Ahan Vashi: Meta Platforms just delivered a triple play quarter for Q4 2025, with quarterly revenue up 24% y/y and EPS handily exceeding consensus. That said, META guided for significant 2026 expense growth, with CAPEX rising to $115-135B, raising ROI and cash flow wobble concerns despite immense balance sheet strength. After a post-earnings surge to ~$729, META is now fairly valued, with a Hold rating recommended in the low-to-mid-$700s. Technical and valuation factors suggest better entry points may emerge, with potential downside targets in the $425-575 range.
Cyn Research: Meta Platforms, Inc.’s core ad business continues to compound at scale, delivering 24% revenue growth and 41% operating margins even in a peak investment year. AI is already improving monetization and efficiency, lifting ad pricing, engagement, and employee productivity without requiring new revenue streams. Strong cash generation allows Meta to fund AI internally while buying back shares, avoiding the debt and dilution risk seen across much of the AI trade. With profits still growing and AI upside largely unpriced, Meta stock remains undervalued.

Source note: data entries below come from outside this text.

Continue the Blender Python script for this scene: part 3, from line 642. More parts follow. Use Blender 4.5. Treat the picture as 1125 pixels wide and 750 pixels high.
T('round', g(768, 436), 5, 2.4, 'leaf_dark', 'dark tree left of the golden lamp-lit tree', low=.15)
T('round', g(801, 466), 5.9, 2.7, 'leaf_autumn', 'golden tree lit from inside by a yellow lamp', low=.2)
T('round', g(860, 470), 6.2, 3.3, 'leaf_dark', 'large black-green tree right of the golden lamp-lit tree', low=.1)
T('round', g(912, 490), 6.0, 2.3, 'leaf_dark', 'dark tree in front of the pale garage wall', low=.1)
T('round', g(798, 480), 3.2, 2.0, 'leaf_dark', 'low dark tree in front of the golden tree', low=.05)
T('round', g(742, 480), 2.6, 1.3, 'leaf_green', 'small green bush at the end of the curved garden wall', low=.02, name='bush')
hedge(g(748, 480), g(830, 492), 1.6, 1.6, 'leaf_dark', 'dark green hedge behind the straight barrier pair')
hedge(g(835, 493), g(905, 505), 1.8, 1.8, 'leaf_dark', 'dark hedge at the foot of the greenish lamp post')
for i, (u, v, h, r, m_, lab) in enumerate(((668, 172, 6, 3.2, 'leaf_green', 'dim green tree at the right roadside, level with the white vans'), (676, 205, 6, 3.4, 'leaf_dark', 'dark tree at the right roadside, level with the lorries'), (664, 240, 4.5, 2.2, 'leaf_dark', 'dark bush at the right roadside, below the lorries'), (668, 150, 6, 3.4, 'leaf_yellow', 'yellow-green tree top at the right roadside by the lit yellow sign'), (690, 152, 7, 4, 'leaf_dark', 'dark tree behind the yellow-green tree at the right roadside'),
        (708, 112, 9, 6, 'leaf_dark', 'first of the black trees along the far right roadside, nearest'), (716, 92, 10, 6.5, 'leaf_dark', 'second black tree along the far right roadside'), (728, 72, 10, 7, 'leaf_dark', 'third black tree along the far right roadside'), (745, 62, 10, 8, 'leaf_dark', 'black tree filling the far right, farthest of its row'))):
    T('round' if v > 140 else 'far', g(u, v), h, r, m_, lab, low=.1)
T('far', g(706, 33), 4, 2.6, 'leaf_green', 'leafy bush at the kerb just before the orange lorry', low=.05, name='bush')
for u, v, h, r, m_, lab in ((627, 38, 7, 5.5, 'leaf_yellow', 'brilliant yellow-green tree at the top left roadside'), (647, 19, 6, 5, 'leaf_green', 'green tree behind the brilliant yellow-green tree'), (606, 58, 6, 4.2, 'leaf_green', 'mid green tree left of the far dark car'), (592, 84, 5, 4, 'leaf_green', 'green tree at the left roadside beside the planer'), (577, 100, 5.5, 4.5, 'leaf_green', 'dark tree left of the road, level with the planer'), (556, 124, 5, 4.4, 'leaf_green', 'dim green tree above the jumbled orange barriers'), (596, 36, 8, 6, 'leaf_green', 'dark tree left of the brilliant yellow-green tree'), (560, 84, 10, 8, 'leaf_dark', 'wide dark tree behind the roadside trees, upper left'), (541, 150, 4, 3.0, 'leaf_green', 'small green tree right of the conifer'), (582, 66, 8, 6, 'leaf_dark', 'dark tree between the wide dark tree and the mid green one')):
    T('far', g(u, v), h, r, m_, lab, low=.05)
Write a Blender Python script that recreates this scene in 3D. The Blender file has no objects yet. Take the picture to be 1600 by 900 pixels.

The Asian Investor: Meta Platforms delivered a blowout Q4, surpassing earnings and revenue estimates on robust holiday-driven ad demand. META maintains exceptional free cash flow, even amid aggressive CapEx, fueling AI investments and strategic acquisitions. Shares remain attractively valued at 20.2X FY 2027 P/E, below big tech rivals, with a fair value target of $826 based on an industry-like 25X P/E. Strong user growth and platform profitability underpin a compelling long-term risk/reward, despite heavy ad revenue dependence.